Here is another question from the book of V. Rohatgi and A. Saleh. I would like to ask help again. Here it goes:
Consider a town with $N$ people. A person sends two letters to two separate people, each of whom is asked to repeat the procedure. Thus for each letter received, two letters are sent out to separate persons chosen at random (irrespective of what happened in the past). What is the probability that in the first $n$ stages the person who started the chain letter game will not receive a letter?
I am thinking of solving this through complementation, i.e. what I have so far is that for $n=1$, $$P\{\text{the person who started the chain letter game will receive a letter}\}=0$$ for $n=2$, $$P\{\text{the person who started the chain letter game will receive a letter from the 1st sender}\}$$ $$=P\{\text{the person who started the chain letter game will receive a letter from the 2nd sender}\}$$ $$=\frac{_{N-2}C_1}{_{N-1}C_2}$$ $$P\{\text{the person who started the chain letter game will receive letters from both 2nd senders}\}$$ $$=\left(\frac{_{N-2}C_1}{_{N-1}C_2}\right)^2$$ Then I would simply calculate the probability of the union of the elementary events, then continue for each $n$. Now, I find it too tedious and I am not so sure if this correct. Can anyone help please? Thanks.
Best Answer
Let stage $k=0$ denote the person who started the chain (say A) sending out the first two letters to two different people. I assume you are asking for the probability that after stage $k=n$, A does not receive a letter.
Further, as per the problem statements, even if a person receives $m>1$ letters in a stage or across stages, all that is taken care of is that each letter results in a pair of letters going out to two separate people, irrespective of whether they were recipients of other letters by the same sender.
In this situation, we worry only about how many such letter pairs are sent across stages $k=1,2, ...n$. This is $L = 2+4+... 2^n = 2(2^n-1)$.

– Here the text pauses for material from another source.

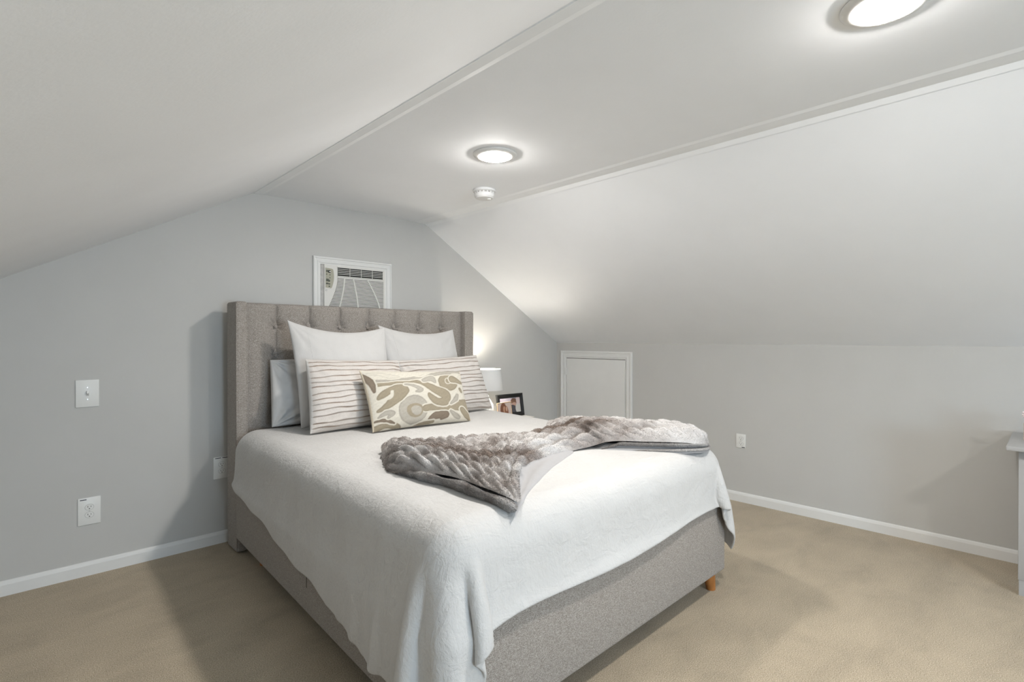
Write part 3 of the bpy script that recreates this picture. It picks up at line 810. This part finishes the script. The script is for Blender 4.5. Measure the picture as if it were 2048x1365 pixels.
def fur_colour(Pn, bright=1.):
    k = .55+.75*snoise(Pn, 15, 41, 3)+.40*snoise(Pn, 42, 42, 2)+.10*snoise(Pn, 120, 43, 2)
    k = k+.16*np.clip((Pn[..., 0]-1.55)/.5, -.4, 1)      # the right half of the throw is coloured paler
    k = np.clip(k, 0, 1)[..., None]
    return (np.array([.20, .158, .132])*(1-k)+np.array([.64, .62, .605])*k)*bright
C_ = fur_colour(V)
def tufts(V, nr, C_, n, length, seed):
    rs = np.random.RandomState(seed); nu, nv = V.shape[:2]
    i = rs.randint(0, nu-1, n); j = rs.randint(0, nv-1, n)
    p = V[i, j]+(V[i+1, j]-V[i, j])*rs.rand(n, 1)+(V[i, j+1]-V[i, j])*rs.rand(n, 1)
    d = nr[i, j]*.75+rs.normal(size=(n, 3))*.34+np.array([.35, -.45, -.25])*.9; d /= np.linalg.norm(d, axis=1, keepdims=True)
    side_ = np.cross(d, rs.normal(size=(n, 3))); side_ /= np.linalg.norm(side_, axis=1, keepdims=True)
    L = length*(.6+.8*rs.rand(n, 1)); w_ = .0009
    a = p-side_*w_; b_ = p+side_*w_; c = p+d*L
    vv = np.stack([a, b_, c], 1).reshape(-1, 3)
    cc = C_[i, j]*(.88+.25*rs.rand(n, 1)); cc = np.stack([cc*.92, cc*.92, np.clip(cc*1.15, 0, .85)], 1).reshape(-1, 3)
    return vv, np.arange(3*n).reshape(-1, 3), cc
def fur_part(name, V, nr, C_, n, length, seed, parent):
    gf = grid_faces(*V.shape[:2]); tri = np.concatenate([gf[:, [0, 1, 2]], gf[:, [0, 2, 3]]])
    tv, tf, tc = tufts(V, nr, C_, n, length, seed)
    vv = np.concatenate([V.reshape(-1, 3), tv]); ff = np.concatenate([tri, tf+V.shape[0]*V.shape[1]])
    cc = np.concatenate([C_.reshape(-1, 3), tc])
    return np_mesh(name, vv, ff, M['fur'], parent, True, cc)
fur_part('fur_top', V, nr, C_, 170000, .0048, 3, throw)
# underside folds: a sheet swept along the front edge, peeking out beneath the fur
def sweep(s0, s1, n, prof_fn, m_):
    s = np.linspace(s0, s1, n)[:, None]; bx, by, fx, fy_, hh, lf = stations(s)
    dx, dy = fx-bx, fy_-by; L = np.sqrt(dx*dx+dy*dy); dx, dy = dx/L, dy/L
    t = np.linspace(0, 1, m_)[None, :]
    out, z = prof_fn(s, t, lf)
    return np.stack([fx+dx*out, fy_+dy*out, z+0*out], -1), s, t
def norm_of(V):
    gu = np.gradient(V, axis=0); gv = np.gradient(V, axis=1); n = np.cross(gv, gu); n /= np.maximum(np.linalg.norm(n, axis=-1, keepdims=True), 1e-9)
    if n[..., 2].mean() < 0: n = -n
    return n
# left: rolled lower fur layer along the left front side
def pf(s, t, lf):
    e = np.sin(np.clip((s-.02)/(.30-.02), 0, 1)*math.pi)**.5
    th = -.6+t*4.2
    return (.020+.036*np.cos(th-1.3))*e, BASE+.014*e+.022*np.sin(th-.2)*e+.0*lf
Vl, s, t = sweep(.02, .30, 150, pf, 26)
nl = norm_of(Vl); Vl = Vl+nl*(.009*snoise(Vl, 24, 52, 2)+.005*snoise(Vl, 70, 51, 2))[..., None]
fur_part('lower_fold', Vl, nl, fur_colour(Vl, .85), 18000, .0045, 5, throw)
# right: pale lining folds and a lower fur layer
def pf2(s, t, lf):
    e = np.clip(np.minimum((s-.60)/.05, (1.0-s)/.06), 0, 1)
    return (-.05+.062*t+.0*s)*1.0+0*e, BASE-.002+(lf*.62*e)*(1-t**1.5)+.0035*np.sin(t*13+s*5)*e
Vr, s, t = sweep(.60, .985, 130, pf2, 30)
np_mesh('lining_folds', Vr, grid_faces(*Vr.shape[:2]), M['lining'], throw)
def pf3(s, t, lf):
    e = np.sin(np.clip((s-.70)/(.99-.70), 0, 1)*math.pi)**.5
    th = -.6+t*4.2
    return (-.004+.020*np.cos(th-1.3))*e, BASE-.004+.006*e+.010*np.sin(th-.2)*e
Vq, s, t = sweep(.70, .99, 120, pf3, 22)
nq = norm_of(Vq); fur_part('lower_fold', Vq, nq, fur_colour(Vq, .95), 9000, .0045, 6, throw)
def pf4(s, t, lf):
    e = np.clip(np.minimum((s-.62)/.06, (1.0-s)/.05), 0, 1)
    th = -.6+t*3.9
    return (-.012+.016*np.cos(th-1.3))*e, BASE+lf*.62*e+.010*np.sin(th-.2)*e
Vq, s, t = sweep(.62, .985, 130, pf4, 20)
nq = norm_of(Vq); fur_part('lower_fold', Vq, nq, fur_colour(Vq, .85), 9000, .0045, 7, throw)
# smooth lining triangle between the tip and the knot
tipL = np.array([1.065, 1.095]); knot = np.array([1.80, 1.48]); n = 60
pts = []
for i, a in enumerate(np.linspace(0, 1, n)):
    s = .315+a*(.555-.315); bx, by, fx, fy_, hh, lf = [float(q[0]) for q in stations(np.array([s]))]
    inn = np.array([bx, by])*.06+np.array([fx, fy_])*.94
    out = tipL*(1-a)+knot*a+np.array([-.012, .02])*math.sin(a*math.pi)
    for b_ in np.linspace(0, 1, 16):
        q = inn*(1-b_)+out*b_
        z = BASE+.016*(1-b_)**2+.004+.0045*math.sin(b_*9+a*3)*math.sin(a*math.pi) - 4*max(0, 1.155-q[1])**2
        pts.append((q[0], q[1], z if b_ < .999 else z-.008))
np_mesh('lining_flap', np.array(pts), grid_faces(n, 16), M['lining'], throw)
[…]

Each time a letter is received, there are $(N-1)(N-2)$ ways to select two separate people to send a letter pair to. If A is not to be one of them, this choice reduces to $(N-2)(N-3)$. Hence the probability for A not receiving a letter at this time is
$p = \dfrac{(N-2)(N-3)}{(N-1)(N-2)} = \dfrac{N-3}{N-1}$.
As this event occurs independently $L$ times, the total probability is $p^L = \left( \dfrac{N-3}{N-1}\right)^{2(2^n-1)}$.